* TASK INSTRUCTIONS *
Please quote the material exactly, every line of it.
╭─ SOURCE EXCERPT
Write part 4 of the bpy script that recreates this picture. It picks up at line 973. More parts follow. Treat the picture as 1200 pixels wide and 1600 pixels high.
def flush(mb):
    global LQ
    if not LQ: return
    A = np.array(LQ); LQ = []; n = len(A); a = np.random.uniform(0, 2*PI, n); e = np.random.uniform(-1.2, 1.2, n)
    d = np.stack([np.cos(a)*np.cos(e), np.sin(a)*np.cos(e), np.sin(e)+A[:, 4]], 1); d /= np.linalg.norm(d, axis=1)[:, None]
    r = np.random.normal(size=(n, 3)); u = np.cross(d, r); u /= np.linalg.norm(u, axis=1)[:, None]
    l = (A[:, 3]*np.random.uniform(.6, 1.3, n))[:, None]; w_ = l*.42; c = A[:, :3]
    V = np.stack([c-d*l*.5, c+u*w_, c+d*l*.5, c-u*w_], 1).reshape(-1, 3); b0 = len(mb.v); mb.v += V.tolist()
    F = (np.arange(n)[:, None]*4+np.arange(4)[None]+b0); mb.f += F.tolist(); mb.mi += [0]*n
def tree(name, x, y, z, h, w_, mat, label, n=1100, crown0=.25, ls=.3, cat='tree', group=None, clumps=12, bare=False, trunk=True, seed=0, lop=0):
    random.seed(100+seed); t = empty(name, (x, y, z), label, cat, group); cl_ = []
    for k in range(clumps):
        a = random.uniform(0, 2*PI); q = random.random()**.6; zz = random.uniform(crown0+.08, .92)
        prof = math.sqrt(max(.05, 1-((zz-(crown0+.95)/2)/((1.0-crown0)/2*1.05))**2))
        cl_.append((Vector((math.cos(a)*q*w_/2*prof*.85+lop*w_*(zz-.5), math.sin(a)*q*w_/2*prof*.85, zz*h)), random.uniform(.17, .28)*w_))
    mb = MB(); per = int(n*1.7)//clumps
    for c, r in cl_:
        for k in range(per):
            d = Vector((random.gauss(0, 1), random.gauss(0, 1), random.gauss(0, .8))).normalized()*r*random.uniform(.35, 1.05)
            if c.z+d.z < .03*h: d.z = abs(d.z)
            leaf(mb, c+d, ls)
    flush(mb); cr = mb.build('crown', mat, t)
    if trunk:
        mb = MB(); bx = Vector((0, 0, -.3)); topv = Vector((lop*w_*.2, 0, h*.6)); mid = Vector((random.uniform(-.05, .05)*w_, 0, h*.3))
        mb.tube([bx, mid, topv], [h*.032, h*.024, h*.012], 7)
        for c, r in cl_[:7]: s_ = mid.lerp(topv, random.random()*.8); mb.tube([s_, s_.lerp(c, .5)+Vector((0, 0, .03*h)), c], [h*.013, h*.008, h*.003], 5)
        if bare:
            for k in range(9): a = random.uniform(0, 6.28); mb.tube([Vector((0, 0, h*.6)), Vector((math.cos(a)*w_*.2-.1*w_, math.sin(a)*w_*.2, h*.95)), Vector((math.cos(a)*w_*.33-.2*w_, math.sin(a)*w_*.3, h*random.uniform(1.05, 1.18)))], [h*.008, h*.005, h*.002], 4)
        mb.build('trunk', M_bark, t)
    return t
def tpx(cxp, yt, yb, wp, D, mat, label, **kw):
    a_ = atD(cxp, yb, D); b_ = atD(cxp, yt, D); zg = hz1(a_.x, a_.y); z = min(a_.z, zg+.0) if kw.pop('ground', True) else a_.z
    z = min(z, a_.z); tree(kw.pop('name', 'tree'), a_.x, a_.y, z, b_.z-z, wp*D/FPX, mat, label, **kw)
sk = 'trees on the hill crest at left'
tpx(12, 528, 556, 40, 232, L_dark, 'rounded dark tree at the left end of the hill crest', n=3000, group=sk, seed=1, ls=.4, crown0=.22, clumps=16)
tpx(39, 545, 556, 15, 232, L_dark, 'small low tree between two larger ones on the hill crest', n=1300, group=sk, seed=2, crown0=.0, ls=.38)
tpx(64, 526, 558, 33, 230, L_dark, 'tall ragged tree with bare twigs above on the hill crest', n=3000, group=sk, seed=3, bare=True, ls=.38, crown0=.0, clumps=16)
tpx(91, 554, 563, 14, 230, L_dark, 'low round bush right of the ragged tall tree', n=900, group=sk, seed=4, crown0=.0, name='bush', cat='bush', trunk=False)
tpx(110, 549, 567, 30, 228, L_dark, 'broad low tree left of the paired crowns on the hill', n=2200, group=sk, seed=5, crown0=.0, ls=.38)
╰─
* RESPONSE FOR THIS EXERCISE *
Write part 4 of the bpy script that recreates this picture. It picks up at line 973. More parts follow. Treat the picture as 1200 pixels wide and 1600 pixels high.
def flush(mb):
    global LQ
    if not LQ: return
    A = np.array(LQ); LQ = []; n = len(A); a = np.random.uniform(0, 2*PI, n); e = np.random.uniform(-1.2, 1.2, n)
    d = np.stack([np.cos(a)*np.cos(e), np.sin(a)*np.cos(e), np.sin(e)+A[:, 4]], 1); d /= np.linalg.norm(d, axis=1)[:, None]
    r = np.random.normal(size=(n, 3)); u = np.cross(d, r); u /= np.linalg.norm(u, axis=1)[:, None]
    l = (A[:, 3]*np.random.uniform(.6, 1.3, n))[:, None]; w_ = l*.42; c = A[:, :3]
    V = np.stack([c-d*l*.5, c+u*w_, c+d*l*.5, c-u*w_], 1).reshape(-1, 3); b0 = len(mb.v); mb.v += V.tolist()
    F = (np.arange(n)[:, None]*4+np.arange(4)[None]+b0); mb.f += F.tolist(); mb.mi += [0]*n
def tree(name, x, y, z, h, w_, mat, label, n=1100, crown0=.25, ls=.3, cat='tree', group=None, clumps=12, bare=False, trunk=True, seed=0, lop=0):
    random.seed(100+seed); t = empty(name, (x, y, z), label, cat, group); cl_ = []
    for k in range(clumps):
        a = random.uniform(0, 2*PI); q = random.random()**.6; zz = random.uniform(crown0+.08, .92)
        prof = math.sqrt(max(.05, 1-((zz-(crown0+.95)/2)/((1.0-crown0)/2*1.05))**2))
        cl_.append((Vector((math.cos(a)*q*w_/2*prof*.85+lop*w_*(zz-.5), math.sin(a)*q*w_/2*prof*.85, zz*h)), random.uniform(.17, .28)*w_))
    mb = MB(); per = int(n*1.7)//clumps
    for c, r in cl_:
        for k in range(per):
            d = Vector((random.gauss(0, 1), random.gauss(0, 1), random.gauss(0, .8))).normalized()*r*random.uniform(.35, 1.05)
            if c.z+d.z < .03*h: d.z = abs(d.z)
            leaf(mb, c+d, ls)
    flush(mb); cr = mb.build('crown', mat, t)
    if trunk:
        mb = MB(); bx = Vector((0, 0, -.3)); topv = Vector((lop*w_*.2, 0, h*.6)); mid = Vector((random.uniform(-.05, .05)*w_, 0, h*.3))
        mb.tube([bx, mid, topv], [h*.032, h*.024, h*.012], 7)
        for c, r in cl_[:7]: s_ = mid.lerp(topv, random.random()*.8); mb.tube([s_, s_.lerp(c, .5)+Vector((0, 0, .03*h)), c], [h*.013, h*.008, h*.003], 5)
        if bare:
            for k in range(9): a = random.uniform(0, 6.28); mb.tube([Vector((0, 0, h*.6)), Vector((math.cos(a)*w_*.2-.1*w_, math.sin(a)*w_*.2, h*.95)), Vector((math.cos(a)*w_*.33-.2*w_, math.sin(a)*w_*.3, h*random.uniform(1.05, 1.18)))], [h*.008, h*.005, h*.002], 4)
        mb.build('trunk', M_bark, t)
    return t
def tpx(cxp, yt, yb, wp, D, mat, label, **kw):
    a_ = atD(cxp, yb, D); b_ = atD(cxp, yt, D); zg = hz1(a_.x, a_.y); z = min(a_.z, zg+.0) if kw.pop('ground', True) else a_.z
    z = min(z, a_.z); tree(kw.pop('name', 'tree'), a_.x, a_.y, z, b_.z-z, wp*D/FPX, mat, label, **kw)
sk = 'trees on the hill crest at left'
tpx(12, 528, 556, 40, 232, L_dark, 'rounded dark tree at the left end of the hill crest', n=3000, group=sk, seed=1, ls=.4, crown0=.22, clumps=16)
tpx(39, 545, 556, 15, 232, L_dark, 'small low tree between two larger ones on the hill crest', n=1300, group=sk, seed=2, crown0=.0, ls=.38)
tpx(64, 526, 558, 33, 230, L_dark, 'tall ragged tree with bare twigs above on the hill crest', n=3000, group=sk, seed=3, bare=True, ls=.38, crown0=.0, clumps=16)
tpx(91, 554, 563, 14, 230, L_dark, 'low round bush right of the ragged tall tree', n=900, group=sk, seed=4, crown0=.0, name='bush', cat='bush', trunk=False)
tpx(110, 549, 567, 30, 228, L_dark, 'broad low tree left of the paired crowns on the hill', n=2200, group=sk, seed=5, crown0=.0, ls=.38)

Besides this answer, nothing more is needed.